• INPUT FOR THIS TASK:
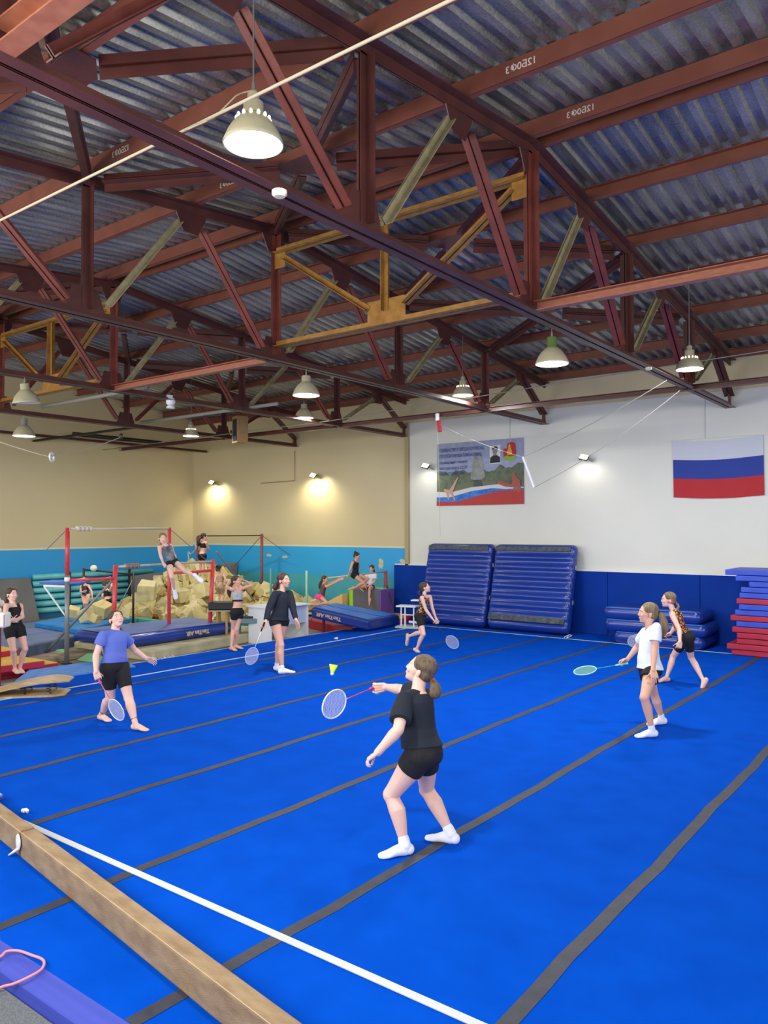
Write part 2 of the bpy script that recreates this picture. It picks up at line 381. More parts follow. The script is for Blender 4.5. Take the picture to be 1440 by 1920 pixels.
def channel(mb, x0, x1, y, zb, h=.18, w=.075, t=.01, face=-1):
    # web on the side looking at the near wall (face=-1) or at the far wall (+1)
    mb.box(((x0+x1)/2, y+face*w/2, zb+h/2), (x1-x0, t, h)); mb.box(((x0+x1)/2, y, zb+t/2), (x1-x0, w, t)); mb.box(((x0+x1)/2, y, zb+h-t/2), (x1-x0, w, t)); return mb
plist = [(2.0, -1), (3.55, -1), (5.08, -1), (6.6, -1), (7.98, -1), (8.26, 1), (9.68, 1), (11.2, 1), (12.75, 1), (14.3, 1), (15.8, 1), (16.95, 1)]
pdesc = {3.55: 'brown roof purlin crossing the top left corner of the view', 5.08: 'brown roof purlin crossing top centre just above the white cable', 6.6: 'brown roof purlin with white stencil, third below the top right corner', 7.98: 'brown roof purlin on the near side of the ridge', 8.26: 'brown roof purlin on the far side of the ridge'}
for n_, (y, fc) in enumerate(plist):
    zb = min(zt(y-.04), zt(y+.04)) if y < RIDGE else zt(y-.04)
    o = channel(MB(), XB+.02, XR-.02, y, zb+.002, face=fc).obj('roof_purlin', M_PURL)
    lab = pdesc.get(y) or ('brown roof purlin %s' % ({9.68: 'first', 11.2: 'second', 12.75: 'third', 14.3: 'fourth', 15.8: 'fifth', 16.95: 'sixth and last'}.get(y, '')+' down the slope from ridge to flag wall' if y > RIDGE else 'brown roof purlin nearest the camera, behind the big tie at top left'))
    tag(o, lab, 'roof purlin', 'steel purlins under the metal roof')
    if y in (6.6, 7.98):
        for X in (-3.85, -7.95):
            text_obj('stencil', '12Б0Ф3', .095, frame((-1, 0, 0), (0, 0, 1), (X+.62, y-.0375-.0065, zb+.06)), mat('stencil_white', '#cfc9bd', .8), o, extrude=.0008, bold=.001)
    elif y == 5.08:
        text_obj('stencil', '12Б0Ф3', .095, frame((-1, 0, 0), (0, 0, 1), (-8.0+.62, y-.0375-.0065, zb+.06)), mat('stencil_white', '#cfc9bd', .8), o, extrude=.0008, bold=.001)
# purlin K-bracing between pairs of trusses
def brace(a, b, lab):
    o = angle_pair(MB(), a, b, .1, side=(0, 0, 1)).obj('roof_brace', M_STEEL); tag(o, lab, 'roof brace', 'slanted braces in the roof plane')
pairs = [(-4.09, -8.25, 'first and second'), (-12.35, -16.43, 'third and fourth')]
ord_ = ['near the top left', 'left of the hanging lamp', 'beyond the ridge', 'low by the flag wall']
for xa, xb, nm in pairs:
    xm = (xa+xb)/2
    for q, ym in enumerate((3.55, 6.6, 9.68, 12.75)):
        z = zt(ym)-.03
        g = MB().poly([(xm-.35, ym-.16, z), (xm+.35, ym-.16, z), (xm+.35, ym+.1, z), (xm+.12, ym+.26, z), (xm-.12, ym+.26, z), (xm-.35, ym+.1, z)]+[(xm-.35, ym-.16, z+.012), (xm+.35, ym-.16, z+.012), (xm+.35, ym+.1, z+.012), (xm+.12, ym+.26, z+.012), (xm-.12, ym+.26, z+.012), (xm-.35, ym+.1, z+.012)], [(0, 1, 2, 3, 4, 5), (11, 10, 9, 8, 7, 6)]+[(i, i+6, (i+1) % 6+6, (i+1) % 6) for i in range(6)]).obj('gusset_plate', M_STEEL)
        tag(g, f'steel gusset plate midway between {nm} trusses, {ord_[q]}', 'gusset plate', 'gusset plates under the purlins')
        for xe in (xa, xb):
            for dy in (-1.53, 1.53):
                ye = ym+dy; d = V((xe-xm, dy, zt(ye)-zt(ym))); p0 = V((xm, ym, zt(ym)-.06))
                brace(p0+d*.13, p0+d*.93, f'steel roof brace {ord_[q]}, toward the {nm.split(" and ")[0 if xe == xa else 1]} truss, {"near" if dy < 0 else "far"} arm')
# yellow bracing trusses along the ridge
def ochre(xa, xb, lab):
    e = empty('bracing_truss', ((xa+xb)/2, RIDGE, 5.1), lab, 'bracing truss', 'ochre bracing trusses at the ridge')
    y = RIDGE; xm = (xa+xb)/2; zl, zh = 5.12, 6.5
    def mem(nm, a, b, leg=.075):
        angle_pair(MB(), a, b, leg, side=(0, 1, 0)).obj(nm, M_OCHRE, e)
    mem('bottom_chord', (xa-.06, y, zl), (xb+.06, y, zl), .085); mem('top_chord', (xa-.06, y, zh), (xb+.06, y, zh), .085)
    mem('post', (xm, y, zl+.15), (xm, y, zh-.05)); mem('diagonal', (xb+.22, y, zh-.12), (xm-.28, y, zl+.22)); mem('diagonal', (xa-.22, y, zh-.12), (xm+.28, y, zl+.22))
    MB().box((xm, y, zl+.14), (.62, .012, .34)).obj('gusset_plate', M_OCHRE, e)
    for s_, xx in ((1, xa-.12), (-1, xb+.12)): MB().box((xx, y, zh-.13), (.22, .012, .26)).obj('gusset_plate', M_OCHRE, e)
ochre(-4.09, -8.25, 'ochre yellow steel bracing truss in the middle of the view')
ochre(-12.35, -16.43, 'ochre yellow steel bracing truss at far left above the hanging lamp')
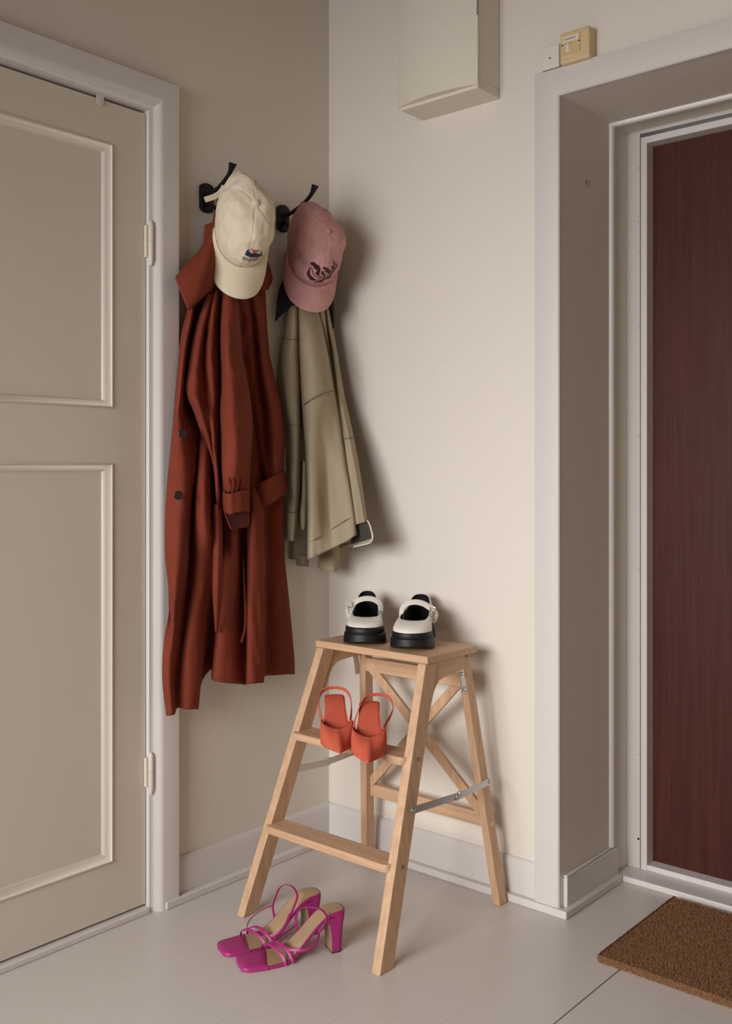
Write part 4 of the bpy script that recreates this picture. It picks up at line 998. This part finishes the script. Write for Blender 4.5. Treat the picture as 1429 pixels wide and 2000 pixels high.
# ------------------------------------------------------------------ doormat
T = thing('doormat', 'brown coir doormat lying before the entrance door threshold', 'doormat', (1.24, .03, 0), world=True)
MX0, MX1, MY0, MY1 = .940, 1.56, -.163, .232
M['coir_base'] = mat('coir backing', (.17, .085, .04), .95, bump=.8, bscale=300)
g = MB(); g.box(MX0+.004, MX1-.004, MY0+.004, MY1-.004, 0, .013); g.out('mat_base', 'coir_base', T)
m_ = bpy.data.materials.new('coir bristle'); m_.use_nodes = True; nt = m_.node_tree; b = nt.nodes['Principled BSDF']; b.inputs['Roughness'].default_value = .85
tc = nt.nodes.new('ShaderNodeTexCoord'); nz = nt.nodes.new('ShaderNodeTexNoise'); nz.inputs['Scale'].default_value = 420; nz.inputs['Detail'].default_value = 3
rp = nt.nodes.new('ShaderNodeValToRGB'); rp.color_ramp.elements[0].position = .3; rp.color_ramp.elements[0].color = (.17, .08, .035, 1); rp.color_ramp.elements[1].position = .7; rp.color_ramp.elements[1].color = (.42, .21, .095, 1)
nt.links.new(tc.outputs['Object'], nz.inputs['Vector']); nt.links.new(nz.outputs['Fac'], rp.inputs['Fac']); nt.links.new(rp.outputs[0], b.inputs['Base Color'])
M['coir'] = m_
random.seed(3); vs_, fs_ = [], []
def bristle(x, y, z0, dx, dy, dz, wd=.0007):
    a = random.uniform(0, PI); ux, uy = math.cos(a)*wd, math.sin(a)*wd; k = len(vs_)
    vs_.extend([(x-ux, y-uy, z0), (x+ux, y+uy, z0), (x+dx+ux*.6, y+dy+uy*.6, z0+dz), (x+dx-ux*.6, y+dy-uy*.6, z0+dz)]); fs_.append((k, k+1, k+2, k+3))
for _ in range(90000):
    x = random.uniform(MX0+.003, MX1-.003); y = random.uniform(MY0+.003, MY1-.003)
    l = random.uniform(.0035, .0055); bristle(x, y, .012, random.gauss(0, .0012), random.gauss(0, .0012), l, .00045)
def side(x, y, z, ax, out_):
    k = len(vs_); w_ = .0006; h_ = random.uniform(.003, .006); o_ = random.uniform(.0005, .0030); g_ = random.gauss(0, .0012)
    if ax: vs_.extend([(x-w_, y, z), (x+w_, y, z), (x+w_+g_, y-o_, z+h_), (x-w_+g_, y-o_, z+h_)])
    else: vs_.extend([(x, y-w_, z), (x, y+w_, z), (x-o_, y+w_+g_, z+h_), (x-o_, y-w_+g_, z+h_)])
    fs_.append((k, k+1, k+2, k+3))
for _ in range(26000):
    z = random.uniform(0, .0125); q = random.uniform(-.002, .0035)
    if random.random() < .62: side(random.uniform(MX0, MX1), MY0+.001+q*.7, z, True, 0)
    else: side(MX0+.001+q*.7, random.uniform(MY0, MY1), z, False, 0)
o = build('bristles', vs_, fs_, 'coir', T); o['kind'] = 'stuff'

for o in COL.objects:
    if '_world' in o: del o['_world']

• PROBLEM REQUIREMENTS:
Copy out the lines in which the string "recreates" appears.

• RESPONSE TO THE TASK:
Write part 2 of the bpy script that recreates this picture. It picks up at line 381. More parts follow. The script is for Blender 4.5. Take the picture to be 1440 by 1920 pixels.
Write part 4 of the bpy script that recreates this picture. It picks up at line 998. This part finishes the script. Write for Blender 4.5. Treat the picture as 1429 pixels wide and 2000 pixels high.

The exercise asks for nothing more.